Marie-Noëlle : En terminant, est-ce que tu aurais des conseils pour les jeunes femmes qui veulent réussir leur carrière, qui se posent des questions sur justement, comment se lancer en affaires, comment réussir sa vie de famille si elles en veulent une…
Déborah : Moi un conseil que j’avais reçu effectivement il y a 10 ans c’est d’oser. Ose créer ta place, parce que ta place est là, il y a de la place pour tout le monde. C'est vraiment un conseil qui m’est resté et c’est pourquoi effectivement que je n’ai pas eu peur, peur de créer des choses, d’aller dans des endroits, de postuler à des choses également.
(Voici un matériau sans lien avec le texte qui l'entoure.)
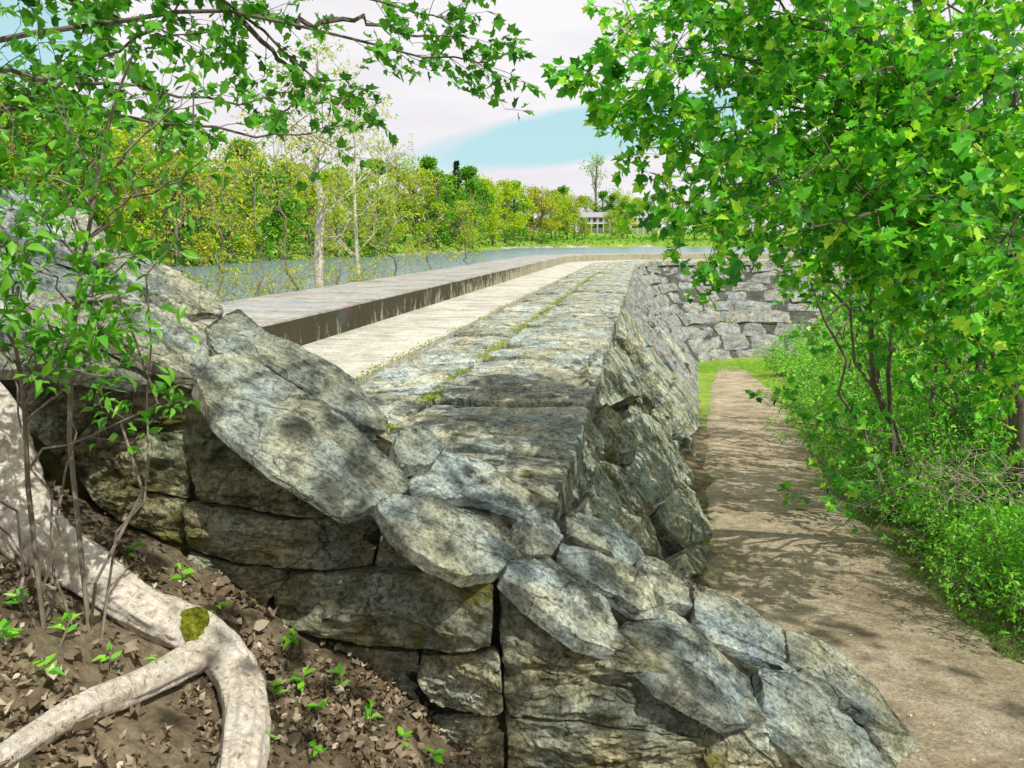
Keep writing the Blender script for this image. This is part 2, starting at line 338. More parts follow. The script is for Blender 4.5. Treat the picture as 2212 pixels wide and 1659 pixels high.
# ---------------------------------------------------------------- stones
def soften(p,k=.04):
    q=[]
    for a,b in zip(p,p[1:]+p[:1]): q+= [a.lerp(b,k),a.lerp(b,1-k)]
    return q
def stone(mb,outline,nrm,thick,bulge=.01,bev=.02,amp=.03,n=48,rings=10,seed=0,grain=None,terr=.6,grow=1.0,fk=.12):
    p=soften([Vector(x) for x in outline]); nrm=Vector(nrm).normalized()
    per=[(b-a).length for a,b in zip(p,p[1:]+p[:1])]; T=sum(per); out=[]; acc=0;i=0
    for k in range(n):
        d=T*k/n
        while acc+per[i]<d: acc+=per[i]; i+=1
        out.append(p[i].lerp(p[(i+1)%len(p)],(d-acc)/per[i]))
    c=sum(out,Vector())/n
    if grain is None:
        grain=max(((a-c) for a in out),key=lambda v:v.length)
    g=(grain-nrm*grain.dot(nrm)).normalized(); h=nrm.cross(g)
    so=Vector((seed*7.3,seed*3.1,seed*1.7)); rs=random.Random(seed)
    size=T/6
    out=[c+(q-c)*grow+(q-c).normalized()*(.02*size*noise.noise(q*6/size+so)+.025*size*noise.noise(q*14/size+so)) for q in out]
    fac=[(rs.uniform(0,6.28),rs.uniform(.1,.8)*size,rs.uniform(.5,1.8)*fk) for _ in range(6)]
    prof=[(1.005,-thick),(1.0,-thick*.5),(1.0,-bev),(.995,-bev*.25),(.985,0)]+[(.965*(1-j/rings)**.9,0) for j in range(rings)]
    vs=[]
    for j,(tt,hh) in enumerate(prof):
        for q in out:
            b=c+(q-c)*tt
            X=(b-c).dot(g); Y=(b-c).dot(h)
            loc=Vector((X*1.4,Y*4.2,0))/max(size,.3)*.8+so
            a=noise.fractal(loc,.75,2.1,6)
            te=round(a*4)/4
            d=amp*(a*(1-terr)+te*terr)*1.6+amp*.35*noise.noise(loc*7)
            for (th,ds,k) in fac:
                e=X*math.cos(th)+Y*math.sin(th)-ds
                if e>0: d-=e*k
            f=1 if j>=3 else (.7 if j==2 else .0)
            v=b+nrm*(hh+bulge*(1-tt*tt)+max(d,-thick*.8)*f)
            if j in(1,2): v+=(q-c).normalized()*amp*.4*noise.noise(Vector((b.dot(g)*4,b.dot(h)*4,j*2.))+so)
            vs.append(v)
    fs=[]
    for j in range(len(prof)-1):
        for k in range(n):
            k2=(k+1)%n; fs.append((j*n+k,j*n+k2,(j+1)*n+k2,(j+1)*n+k))
    a=(out[1]-out[0]).cross(c-out[0])
    L=(len(prof)-1)*n; vs.append(sum((vs[L+k] for k in range(n)),Vector())/n); ci=len(vs)-1
    fs+=[(L+k,L+(k+1)%n,ci) for k in range(n)]
    if a.dot(nrm)<0: fs=[f[::-1] for f in fs]
    mb.add(vs,fs)
wb=c2w(0,3.6,0); wb.z=gh(wb.x,wb.y)-.2
wing=empty('retaining_wall',wb,'low sloping wall of huge rough grey stones descending to the dirt trail in the foreground','stone wall')
nS=(c2w(.55,-.27,1)).normalized()
COP=[
 ([(425,820),(452,765),(500,758),(560,770),(700,880),(885,1022),(892,1045),(760,1106),(600,1005),(480,915)],.05),
 ([(450,690),(520,652),(600,720),(740,795),(845,895),(845,915),(790,915),(680,855),(560,775),(470,745)],.02),
 ([(200,650),(330,665),(455,740),(452,775),(430,812),(330,775),(215,715)],.06),
 ([(270,600),(380,665),(465,695),(450,740),(340,678),(230,640)],-.02),
 ([(200,500),(330,560),(470,630),(492,662),(400,668),(260,595)],.05),
 ([(-80,480),(60,520),(215,570),(280,640),(200,645),(60,625),(-80,580)],.0),
 ([(-80,400),(50,385),(180,435),(255,515),(200,560),(60,515),(-80,475)],.10),
 ([(-80,590),(60,630),(195,650),(210,715),(100,720),(-80,690)],.05),
 ([(-80,700),(100,725),(215,725),(330,785),(425,825),(300,815),(100,790),(-80,780)],-.03),
 ([(560,775),(680,855),(800,925),(855,930),(870,1010),(800,960),(640,838)],-.03),
 ([(860,930),(920,908),(966,958),(935,1000),(870,1004),(853,965)],.05),
 ([(960,962),(1060,1000),(1220,1078),(1212,1102),(1140,1106),(1040,1075),(900,1065),(885,1020),(930,1005)],.01),
 ([(815,1080),(850,1062),(1010,1085),(1110,1130),(1122,1190),(1080,1232),(1010,1240),(930,1205),(860,1150)],.045),
 ([(1138,1110),(1190,1100),(1222,1152),(1195,1196),(1142,1186),(1128,1142)],.05),
 ([(1110,1130),(1135,1110),(1130,1190),(1180,1200),(1100,1215)],-.02),
 ([(1225,1090),(1340,1140),(1400,1190),(1370,1215),(1290,1180),(1225,1145)],-.01),
 ([(1220,1160),(1300,1190),(1400,1240),(1430,1300),(1390,1310),(1300,1270),(1210,1200)],.03),
 ([(1100,1205),(1195,1198),(1310,1288),(1358,1370),(1340,1402),(1262,1382),(1165,1312),(1092,1242)],.045),
 ([(1385,1190),(1470,1222),(1500,1310),(1440,1300),(1400,1240)],.02),
 ([(1320,1290),(1430,1310),(1520,1360),(1640,1440),(1560,1400),(1420,1318),(1370,1330)],-.02),
 ([(1505,1245),(1600,1290),(1690,1350),(1702,1425),(1600,1375),(1510,1325)],.03),
 ([(1500,1330),(1600,1380),(1700,1435),(1860,1540),(1850,1560),(1720,1445),(1640,1425),(1540,1375)],.0),
 ([(1360,1330),(1425,1322),(1560,1400),(1632,1455),(1645,1545),(1580,1560),(1440,1482),(1348,1392)],.045),
 ([(1700,1350),(1780,1385),(1880,1450),(1985,1580),(1930,1570),(1860,1530),(1710,1425)],.04),
 ([(1645,1432),(1720,1448),(1850,1560),(1935,1650),(1890,1690),(1760,1635),(1655,1545)],.045),
 ([(1870,1550),(1980,1590),(2010,1660),(1950,1650)],-.01),
]
for i,(o,off) in enumerate(COP):
    m=MB(); stone(m,[on_slope(*q,off) for q in o],nS,.075,.001,.005,.014,n=96,rings=18,seed=i+1,grain=c2w(1,0,-.55),grow=.995,fk=.10)
    m.build('coping_stone',M['coping'],wing,True,32)
nF=c2w(0,-1,.1).normalized()
FB=[([(440,890),(600,1000),(750,1100),(825,1075),(830,1125),(700,1122),(600,1115),(420,1085),(395,1000),(410,900)],.02,1),
 ([(200,765),(330,775),(440,815),(470,920),(405,1000),(400,1080),(280,1050),(200,900)],-.01,1),
 ([(390,1090),(600,1125),(800,1128),(826,1155),(800,1228),(700,1234),(500,1222),(400,1190)],.035,0),
 ([(830,1130),(880,1165),(930,1225),(890,1242),(805,1240)],.0,0),
 ([(575,1290),(620,1250),(760,1240),(950,1242),(1062,1252),(1070,1330),(1060,1400),(1000,1412),(800,1395),(640,1370),(590,1340)],.075,0),
 ([(910,1415),(1078,1418),(1088,1540),(1000,1548),(930,1520),(900,1470)],.045,0),
 ([(640,1380),(760,1405),(905,1412),(905,1560),(780,1540),(660,1480)],-.02,0),
 ([(1072,1258),(1110,1262),(1260,1385),(1345,1400),(1500,1500),(1520,1600),(1400,1585),(1250,1560),(1092,1550)],.03,0),
 ([(1092,1558),(1250,1570),(1400,1593),(1530,1610),(1560,1700),(1400,1760),(1100,1740)],.055,0),
 ([(1500,1505),(1570,1550),(1640,1540),(1760,1630),(1890,1690),(1880,1780),(1700,1760),(1530,1700)],.01,0),
 ([(905,1555),(1088,1553),(1090,1680),(900,1660)],-.01,0),
 ([(200,900),(280,1055),(395,1085),(390,1190),(250,1120),(120,1000)],.0,1),
 ([(40,765),(195,770),(200,900),(120,990),(40,900)],.0,1),
 ([(400,1195),(500,1225),(700,1238),(620,1250),(575,1300),(580,1380),(430,1300)],-.02,0),
 ([(880,1170),(960,1215),(1090,1245),(1060,1250),(950,1240)],-.01,0),
]
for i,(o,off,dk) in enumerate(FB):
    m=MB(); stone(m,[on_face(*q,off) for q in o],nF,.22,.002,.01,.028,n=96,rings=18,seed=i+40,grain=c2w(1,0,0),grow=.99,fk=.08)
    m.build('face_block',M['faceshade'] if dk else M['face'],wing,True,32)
m=MB()
n=30; vs=[];fs=[]
for i in range(n+1):
    x=-4.2+(1.72+4.2)*i/n; y0=yf(x)+.09
    vs+=[c2w(x,y0-.02,-2.9),c2w(x,y0,slopez(x,y0)-.06),c2w(x,3.78,slopez(x,3.78)-.06),c2w(x,3.85,-2.9)]
for i in range(n):
    for k in range(3): fs.append((i*4+k,i*4+k+1,(i+1)*4+k+1,(i+1)*4+k))
fs+=[(0,3,2,1),tuple(n*4+k for k in range(4))]
m.add(vs,fs)
m.build('rubble_core',M['core'],wing)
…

Ça c’est vraiment un conseil que je continue à donner et aujourd’hui je rajouterais effectivement que c’est important d’aller de l'avant, mais aussi que cet avant-là soit définie par vous, selon vos critères. Parce que pour vous, aller de l’avant ça veut dire quoi ? Avoir du succès, avoir quoi, avoir une auto, avoir un condo, avoir une maison, est ce qu’on achète un chalet, un bateau ? C’est quoi, justement, aller de l’avant. Je pense qu’il faut qu’on démocratise, mais aussi qu’on personnalise nos besoins, de ne pas dire la même chose. Ce n’est pas la même chose pour tout le monde. Pourquoi des gens sont stressés d’accomplir plein de choses, parce qu’ils voient malheureusement les médias sociaux nous ont aidé dans un certain sens, mais qui ne nous aident pas dans un autre sens parce qu’on voit plein de personnes et qu’on se dit mais pourquoi moi je ne suis pas là, pourquoi moi je ne peux pas faire ça, pourquoi moi je ne peux pas voyager toutes les semaines ? Est-ce qu’on sait véritablement tous les détails du comment, est-ce qu’on peut vraiment. Est-ce qu’on veut vraiment ça, c’est ce qu’on veut? Donc je pense que cette notion de l’avant, comme tu dis, faut le personnaliser, faut l’adapter à chacun de nos cas parce que on n’a pas les mêmes définitions du succès, de la réussite de la conciliation aussi et pour des gens si un haut souper à tous les soirs, et pour d’autres personnes c’est de ne pas manquer aucun spectacle des enfants et pour d’autres c’est de s’assurer de pouvoir payer une nounou pour s’occuper des enfants et faire en sorte qu’on soit là juste pour les sorties. Différentes personnes ont différentes mesures et tant qu’on ne se seras pas à l’aise collectivement .de dire et ça c’est ton modèle. Intéressant et ça c’est mon modèle, et je pense que malheureusement ça va prendre du temps mais on avance. Mais ça c’est positif qu’on avance.
Marie-Noëlle : Merci beaucoup Déborah, très belle conversation.